What this book covers
Chapter 1, Getting Started with Zabbix, covers Zabbix installation from scratch, including the initial database, server and agent daemons, and web frontend, all running on the same machine. We will also configure the Zabbix web frontend, using PHP to access the database.
Chapter 2, Getting Your First Notification, covers configuring Zabbix using the frontend to set up data gathering, triggering upon specified conditions, and informing us by sending an e-mail for a single data source.
Chapter 3, Monitoring with Zabbix Agents and Basic Protocols, takes you through setting up the most widely used and basic data-gathering methods—Zabbix agents and simple checks, such as ICMP ping and direct TCP service checking.
Chapter 4, Monitoring SNMP Devices, teaches you how to set up the industry-standard monitoring protocol, SNMP. We will explore both polling by Zabbix and receiving SNMP traps, which will allow us to monitor a large variety of devices, including printers, switches, UPSes, and routers.
Chapter 5, Managing Hosts, Users, and Permissions, covers hosts, users, and permissions, including host and user group functionality and their impact on permissions. We will also explore related topics, including host and host group maintenance.
Chapter 6, Detecting Problems with Triggers, looks at ways to define which conditions are noteworthy by crafting expressions to detect values outside of the normal range, and other cases.
Chapter 7, Acting upon Monitored Conditions, helps you figure out how to react to triggers firing by sending an e-mail, launching an external script, opening a report in a separate bug tracker, or even restarting a faulty service.

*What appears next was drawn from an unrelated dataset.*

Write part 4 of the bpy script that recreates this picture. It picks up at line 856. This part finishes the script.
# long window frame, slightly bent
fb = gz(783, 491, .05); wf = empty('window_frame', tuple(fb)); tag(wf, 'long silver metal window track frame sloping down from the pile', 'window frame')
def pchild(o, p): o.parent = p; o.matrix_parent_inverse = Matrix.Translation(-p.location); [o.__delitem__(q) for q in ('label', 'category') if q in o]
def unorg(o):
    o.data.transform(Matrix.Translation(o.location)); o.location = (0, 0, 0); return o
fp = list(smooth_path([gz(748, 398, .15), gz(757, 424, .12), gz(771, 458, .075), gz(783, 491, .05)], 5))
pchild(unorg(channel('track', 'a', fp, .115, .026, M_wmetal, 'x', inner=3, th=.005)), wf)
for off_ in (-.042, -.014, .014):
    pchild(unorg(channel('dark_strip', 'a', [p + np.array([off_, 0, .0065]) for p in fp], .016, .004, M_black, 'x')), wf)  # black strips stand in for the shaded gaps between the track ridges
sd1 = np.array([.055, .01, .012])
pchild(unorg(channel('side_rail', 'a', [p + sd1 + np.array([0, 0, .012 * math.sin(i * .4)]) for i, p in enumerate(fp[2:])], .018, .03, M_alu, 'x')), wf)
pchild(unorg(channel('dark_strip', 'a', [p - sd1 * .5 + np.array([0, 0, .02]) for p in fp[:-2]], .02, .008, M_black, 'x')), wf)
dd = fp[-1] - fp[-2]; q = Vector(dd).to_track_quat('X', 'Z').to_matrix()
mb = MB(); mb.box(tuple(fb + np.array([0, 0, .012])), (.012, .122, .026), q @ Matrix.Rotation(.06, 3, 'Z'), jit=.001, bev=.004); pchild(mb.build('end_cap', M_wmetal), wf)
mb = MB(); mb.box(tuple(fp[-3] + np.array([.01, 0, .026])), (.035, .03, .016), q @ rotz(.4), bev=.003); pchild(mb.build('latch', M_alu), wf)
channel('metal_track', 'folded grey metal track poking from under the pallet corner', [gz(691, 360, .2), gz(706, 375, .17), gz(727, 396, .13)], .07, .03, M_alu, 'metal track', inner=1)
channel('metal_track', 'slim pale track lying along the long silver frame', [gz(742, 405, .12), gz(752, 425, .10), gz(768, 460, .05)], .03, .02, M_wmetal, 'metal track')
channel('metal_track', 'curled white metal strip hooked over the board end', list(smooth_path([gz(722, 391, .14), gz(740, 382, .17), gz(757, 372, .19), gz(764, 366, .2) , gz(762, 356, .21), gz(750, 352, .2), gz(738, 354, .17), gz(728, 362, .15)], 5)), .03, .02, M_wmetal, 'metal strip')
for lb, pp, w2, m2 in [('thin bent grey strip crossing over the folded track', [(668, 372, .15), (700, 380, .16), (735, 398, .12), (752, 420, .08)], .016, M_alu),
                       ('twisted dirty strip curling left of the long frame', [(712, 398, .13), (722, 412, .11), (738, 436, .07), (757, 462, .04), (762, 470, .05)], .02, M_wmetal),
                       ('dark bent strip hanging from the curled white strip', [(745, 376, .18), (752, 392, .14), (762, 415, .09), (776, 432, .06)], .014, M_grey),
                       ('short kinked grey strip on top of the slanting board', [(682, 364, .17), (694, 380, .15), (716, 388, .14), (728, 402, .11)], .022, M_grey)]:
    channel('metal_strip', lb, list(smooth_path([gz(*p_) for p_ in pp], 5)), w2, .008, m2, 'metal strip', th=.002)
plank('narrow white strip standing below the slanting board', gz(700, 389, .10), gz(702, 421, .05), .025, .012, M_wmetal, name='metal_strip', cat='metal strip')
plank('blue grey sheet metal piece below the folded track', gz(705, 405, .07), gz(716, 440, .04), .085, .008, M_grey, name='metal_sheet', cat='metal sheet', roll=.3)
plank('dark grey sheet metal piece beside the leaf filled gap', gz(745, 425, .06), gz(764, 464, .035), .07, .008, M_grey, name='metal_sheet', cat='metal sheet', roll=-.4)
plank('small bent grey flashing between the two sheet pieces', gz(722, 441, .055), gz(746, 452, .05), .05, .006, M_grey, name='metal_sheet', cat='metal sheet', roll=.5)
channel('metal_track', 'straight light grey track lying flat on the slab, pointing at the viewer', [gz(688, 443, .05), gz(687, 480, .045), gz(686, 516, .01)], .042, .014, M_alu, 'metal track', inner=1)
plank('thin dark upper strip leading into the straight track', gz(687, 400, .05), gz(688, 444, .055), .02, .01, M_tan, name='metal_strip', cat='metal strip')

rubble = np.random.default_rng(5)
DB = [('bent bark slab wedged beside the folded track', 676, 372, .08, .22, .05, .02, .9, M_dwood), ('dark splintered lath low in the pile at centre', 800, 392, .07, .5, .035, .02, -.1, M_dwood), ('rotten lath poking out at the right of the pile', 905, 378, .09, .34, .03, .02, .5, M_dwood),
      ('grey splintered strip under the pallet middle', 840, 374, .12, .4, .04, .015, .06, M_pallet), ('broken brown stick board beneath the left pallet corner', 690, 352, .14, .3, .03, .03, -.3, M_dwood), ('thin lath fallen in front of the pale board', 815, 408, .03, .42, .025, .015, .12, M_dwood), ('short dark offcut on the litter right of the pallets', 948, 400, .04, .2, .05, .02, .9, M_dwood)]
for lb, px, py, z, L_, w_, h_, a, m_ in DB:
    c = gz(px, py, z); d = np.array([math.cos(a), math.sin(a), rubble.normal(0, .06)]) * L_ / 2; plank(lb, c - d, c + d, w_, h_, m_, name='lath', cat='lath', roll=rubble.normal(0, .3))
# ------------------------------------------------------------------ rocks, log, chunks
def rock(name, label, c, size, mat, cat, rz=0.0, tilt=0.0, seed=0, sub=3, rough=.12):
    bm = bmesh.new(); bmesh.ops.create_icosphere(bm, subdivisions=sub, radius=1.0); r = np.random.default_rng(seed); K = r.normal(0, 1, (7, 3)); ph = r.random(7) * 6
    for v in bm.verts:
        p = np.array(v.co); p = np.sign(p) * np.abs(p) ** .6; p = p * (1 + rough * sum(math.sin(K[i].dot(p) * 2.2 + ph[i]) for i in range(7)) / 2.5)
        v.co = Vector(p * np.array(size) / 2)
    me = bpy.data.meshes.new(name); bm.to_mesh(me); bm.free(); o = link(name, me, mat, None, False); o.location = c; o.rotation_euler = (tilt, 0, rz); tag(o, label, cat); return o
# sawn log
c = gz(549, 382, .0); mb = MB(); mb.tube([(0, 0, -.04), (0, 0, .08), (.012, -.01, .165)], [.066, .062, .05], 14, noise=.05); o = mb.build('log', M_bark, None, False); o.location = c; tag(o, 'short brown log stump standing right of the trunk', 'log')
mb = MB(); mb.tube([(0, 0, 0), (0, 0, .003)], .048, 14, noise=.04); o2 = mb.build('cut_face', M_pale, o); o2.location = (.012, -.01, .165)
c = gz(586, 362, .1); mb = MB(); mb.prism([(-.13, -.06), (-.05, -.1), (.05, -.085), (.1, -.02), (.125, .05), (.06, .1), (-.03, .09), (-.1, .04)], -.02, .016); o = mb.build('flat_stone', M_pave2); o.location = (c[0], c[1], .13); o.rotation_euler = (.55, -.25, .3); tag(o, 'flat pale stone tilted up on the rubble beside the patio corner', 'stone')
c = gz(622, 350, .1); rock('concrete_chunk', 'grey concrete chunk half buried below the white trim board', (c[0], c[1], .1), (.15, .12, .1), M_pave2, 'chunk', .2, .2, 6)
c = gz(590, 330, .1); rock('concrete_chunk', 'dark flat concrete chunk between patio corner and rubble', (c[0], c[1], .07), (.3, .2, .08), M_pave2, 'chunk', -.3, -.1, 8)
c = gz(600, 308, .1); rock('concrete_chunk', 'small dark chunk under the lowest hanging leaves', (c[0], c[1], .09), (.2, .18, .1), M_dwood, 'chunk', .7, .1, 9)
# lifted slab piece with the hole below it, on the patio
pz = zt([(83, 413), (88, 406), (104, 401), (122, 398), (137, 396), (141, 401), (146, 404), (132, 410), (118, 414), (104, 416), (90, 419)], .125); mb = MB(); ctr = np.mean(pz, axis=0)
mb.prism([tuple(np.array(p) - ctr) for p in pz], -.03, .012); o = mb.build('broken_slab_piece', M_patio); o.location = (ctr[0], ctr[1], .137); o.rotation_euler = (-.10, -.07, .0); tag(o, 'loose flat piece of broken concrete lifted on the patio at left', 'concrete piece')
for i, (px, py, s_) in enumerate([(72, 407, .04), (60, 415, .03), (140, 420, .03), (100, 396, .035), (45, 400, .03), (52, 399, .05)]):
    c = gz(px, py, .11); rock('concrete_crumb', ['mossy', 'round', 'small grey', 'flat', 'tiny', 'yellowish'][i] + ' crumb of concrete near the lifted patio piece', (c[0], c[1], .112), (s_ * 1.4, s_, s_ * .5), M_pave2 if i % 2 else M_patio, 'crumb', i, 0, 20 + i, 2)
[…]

We will also learn to configure escalations in Zabbix and figure out how hysteresis works.
Chapter 8, Simplifying Complex Configuration with Templates, tells us how we did it all wrong before and teaches us to improve our configuration using templates that allow us to apply uniform configuration to a bunch of hosts while customizing thresholds per host with user macros. We'll also explore template nesting, which allows creating very flexible configuration in a large and mixed environment.
Chapter 9, Visualizing the Data with Graphs and Maps, explains how to create visual elements to display gathered data, including several types of graphs and interactive network maps.
Chapter 10, Visualizing the Data with Screens and Slideshows, helps you configure screens that collect various types of elements to display and slideshows that allow cycling through several screens in an automated fashion.
Chapter 11, Advanced Item Monitoring, explores more advanced ways to gather information using external, calculated, aggregate, and custom item types to retrieve any information.
Chapter 12, Automating Configuration, teaches us how to discover filesystems, network interfaces, and other entities on hosts with low-level discovery. On a higher level, we will explore the ability to automatically manage hosts via network discovery and active agent autoregistration.
Chapter 13, Monitoring Web Pages, takes us through monitoring the accessibility, performance, and availability of web pages using the built-in web scenario feature of Zabbix.
Chapter 14, Monitoring Windows, covers Windows monitoring by installing Zabbix agents, using performance counters, and retrieving data over WMI.
Chapter 15, High Level Business Service Monitoring, demonstrates the "IT services" feature, which allows aligning monitored services in a tree and calculating SLA conformity. We will fake some data to see how this feature actually looks.
Chapter 16, Monitoring IPMI Devices, teaches us how to set up yet another industry-standard protocol, IPMI. Monitoring both analog and discrete IPMI sensors will be covered.
Chapter 17, Monitoring Java Applications, a separate daemon called Zabbix Java gateway is set up and used to retrieve basic information over JMX.
Chapter 18, Monitoring VMware, covers the built-in VMware monitoring support. We will explore the ability to automatically discover and monitor hypervisors and virtual machines.
Chapter 19, Using Proxies to Monitor Remote Locations, explores the usage of passive and active Zabbix proxies that collect the data on behalf of the Zabbix server and then transmit it back to the server, which helps with remote locations that can't be accessed directly because of firewall concerns and also reduces the load on the Zabbix server.
Chapter 20, Encrypting Zabbix Traffic, looks into one of the major new features in Zabbix 3.0: the ability to encrypt traffic between the Zabbix server, proxies, agents, and the get and sender utilities.
Chapter 21, Working Closely with Data, helps us figure out some details about how data is stored in the Zabbix database and how we can interact with it directly as well as using Zabbix's native XML import and export functionality to more easily create large amounts of configuration. We will also get started with the Zabbix API for more advanced automation needs.
Chapter 22, Zabbix Maintenance, teaches us about the Zabbix upgrade procedure, how different components of various versions can interact, and what database patching between versions involves. We will also explore the internal monitoring options available, discuss backup strategies, and talk in detail about all the configuration parameters Zabbix daemons have.
Appendix A, Troubleshooting, covers common pitfalls with installation, connectivity, configuration, and other areas.
Appendix B, Being Part of the Community, tells us how we are not alone and there's a community around the Zabbix monitoring solution, which we can reach via IRC, forums, and the community wiki.